Nathalie
Roy
Romancière, Nathalie Roy a écrit la populaire série La vie épicée de Charlotte Lavigne, publiée chez Libre Expression et La vie sucrée de Juliette Gagnon
Encore une fois cet été, nous sommes venues à la mer pour une semaine de vacances entre filles. L’an dernier, ça s’est un peu mal passé à cause de ce qu’elle appelle «ma dépendance à l’écriture».
Parce que je voulais absolument rédiger une intrigue impliquant mon héroïne et son nouvel amant du dimanche midi, nous avons manqué un rendez-vous avec deux Américains qui lui plaisaient beaucoup. Elle m’en a voulu, affirmant que je lui avais fait perdre une belle occasion de s’offrir du bon temps avec celui qui avait une petite cicatrice au-dessus du sourcil gauche; un signe de virilité selon elle.
L’appel de la plume
Cette année, donc, je lui ai promis de ne pas travailler pendant notre séjour. Jusqu’ici, j’ai tenu ma promesse. Mais en ce quatrième matin, l’appel de la plume a été plus fort. Je me suis levée à l’aube pour aller chercher mon ordinateur dans le coffre de la voiture, dissimulé à l’endroit où l’on range le pneu de secours. Oui, j’ai pris un risque en laissant le pneu à la maison, mais je compte sur notre bonne étoile pour que rien ne nous arrive sur la route.
Et tout doucement, sans réveiller ma Best, je me suis barricadée dans la petite pièce pour laisser libre cours à ma passion. Je pensais être tranquille pendant quelques heures, mais voilà qu’elle se lève; elle qui a l’habitude de faire la grasse matinée.
-Youhou? Tout va bien? me relance-t-elle.
Bon, autant m’en débarrasser pendant un bon moment. Je l’avise que j’ai plein de trucs à faire ici : douche, exfoliation, rasage de jambes, massage anti-cellulite, masque pour le visage, etc…
Écriture rythmée
Ma Best rechigne un peu mais elle retourne au lit, me laissant finalement en paix. Pour donner du rythme aux mots qui défilent sur mon écran, je place mes écouteurs boutons dans mes oreilles et j’écoute à fond le dernier disque de Marie-Mai.

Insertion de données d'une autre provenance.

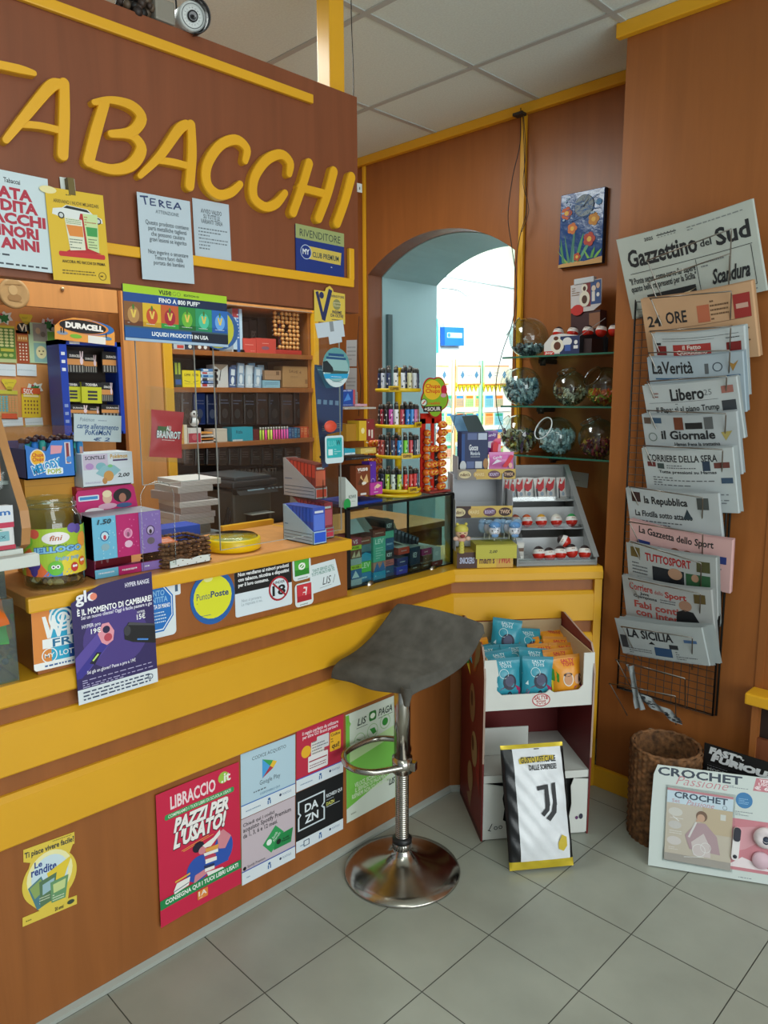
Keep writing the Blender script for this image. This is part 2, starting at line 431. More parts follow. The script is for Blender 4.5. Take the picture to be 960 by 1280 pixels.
# yellow trims
def trim(n, *a, bev=.004):
    mb = MB(); mb.box(*a, YEL, bev=bev); return struct(mb.build('trim_%d' % n))
trim(1, -3.4, YB-.03, ZC-.045, -1.405, YB-.001, ZC-.001)
trim(2, -1.43, YP-.03, ZC-.05, 2.2, YP-.001, ZC-.001)
trim(3, -3.150, YB-.014, 0, -3.128, YB-.001, ZC-.046)
trim(4, -2.095, YB-.02, 0, -2.068, YB-.001, ZC-.046)
mb = MB(); mb.box(-1.419, YP-.018, 0, 1.2, YP-.001, .085, YEL, bev=.003); struct(mb.build('baseboard_right'))

# ================================================================== counter
CP = [(XL, -1.3), (XL, 2.185), (-1.412, 2.64)]
def along(mb, prof, path, m, cap=True):
    """profile (out, z) carried along a path, mitred at the corners"""
    n = len(path); rows = []
    for i, p in enumerate(path):
        p = Vector(p); ds = []
        if i > 0: ds.append((p-Vector(path[i-1])).normalized())
        if i < n-1: ds.append((Vector(path[i+1])-p).normalized())
        ns = [Vector((d.y, -d.x)) for d in ds]; b = sum(ns, Vector((0, 0))).normalized()
        k = 1/max(.3, b.dot(ns[0]))
        rows.append([(p.x+b.x*k*o, p.y+b.y*k*o, z) for o, z in prof])
    V = [v for r_ in rows for v in r_]; c = len(prof)
    Fs = [(i*c+j, i*c+(j+1)%c, (i+1)*c+(j+1)%c, (i+1)*c+j) for i in range(n-1) for j in range(c)]
    if cap: Fs += [tuple(range(c)), tuple(range((n-1)*c, n*c))[::-1]]
    mb.add(V, Fs, m)
ctr = root('shop_counter', (XL, .5, 0), 'long wood and yellow shop counter with raised till section and angled end', 'counter')
IM = T(-XL, -.5, 0)
def part(mb, name, parent=ctr, lab=None):
    o = mb.build(name, parent, T(XL*-1, -.5, 0)); 
    if lab: o['label'] = lab
    return o
mb = MB(); along(mb, [(0, .0), (0, .88), (-.03, .88), (-.03, .0)], CP, WOOD); part(mb, 'front_panel')
mb = MB(); along(mb, [(0.001, .0), (.016, .0), (.016, .012), (.001, .02)], CP, '#a9ada5'); part(mb, 'floor_strip', lab='pale grey strip along the floor')
for z0, z1 in ((.525, .655), (.705, .828)):
    mb = MB(); along(mb, [(0.0005, z0), (.016, z0), (.018, z0+.003), (.018, z1-.014), (.008, z1-.001), (.0005, z1)], CP, YEL); part(mb, 'yellow_band')
mb = MB(); along(mb, [(-.46, .875), (.023, .875), (.027, .880), (.027, .906), (.015, .925), (-.46, .925)], CP, YEL); part(mb, 'ledge')
mb = MB();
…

Mes doigts s’activent sur le clavier et je retrouve ce bonheur de créer et d’avancer dans mon roman.
Depuis que je suis romancière, le concept de vacances est devenu plus ou moins flou. Je préfère maintenant parler de semi-vacances. Difficile de laisser de côté une histoire qui nous habite depuis des mois, voire des années. Et puis, il y a la peur. Celle de ne plus être capable de pondre des pages et des pages, si je prends une trop longue pause.
D’accord, tout le monde me dit que j’exagère, que l’écriture, c’est comme le vélo, que ça ne se perd pas. Peut-être que c’est vrai, mais je préfère ne pas prendre de chances. Quand je suis plus de quatre ou cinq jours sans noircir du papier, j’angoisse. Et aussitôt que je m’y remets, tout ça disparaît d’un seul coup!
Pour ma Best, mon urgence d’écrire ne fait aucun sens. Malgré toutes mes explications, elle estime que je passe à côté de la «vraie vie». Celle qui se passe ailleurs que dans ma tête. Mais comme elle n’est pas auteure, elle ne peut PAS comprendre, alors je ne lui en veux pas.
Je m’absorbe entièrement dans un passage compliqué. Je me creuse la tête pour utiliser le bon ton, effaçant parfois des phrases entières pour les remplacer par d’autres que je finis par trouver aussi nulles. Je recommence et je recommence, la musique de ma chanteuse préférée qui m’accompagne.
Je me perds dans mon univers et je ne vois plus le temps passer Soudainement, la porte de la salle de bain s’ouvre avec fracas. Un cintre en métal à la main, ma Best se tient devant moi, complètement paniquée. J’enlève mes écouteurs.
-Ça fait vingt minutes que je frappe et tu réponds pas. Je pensais que t’étais morte!
Puis, elle aperçoit mon ordinateur et me jette un regard noir. Elle referme la porte tout aussi violemment, en me traitant de tous les noms. Et je retourne à mes personnages, en me promettant de lui payer une bonne bouteille de vin ce soir pour me faire pardonner.
-T’en as encore pour longtemps?
Enfermée dans la salle de bain de la chambre d’hôtel que je partage avec ma Best, je ne réponds pas à sa question. Trop occupée que je suis à terminer le troisième chapitre de mon roman en cachette.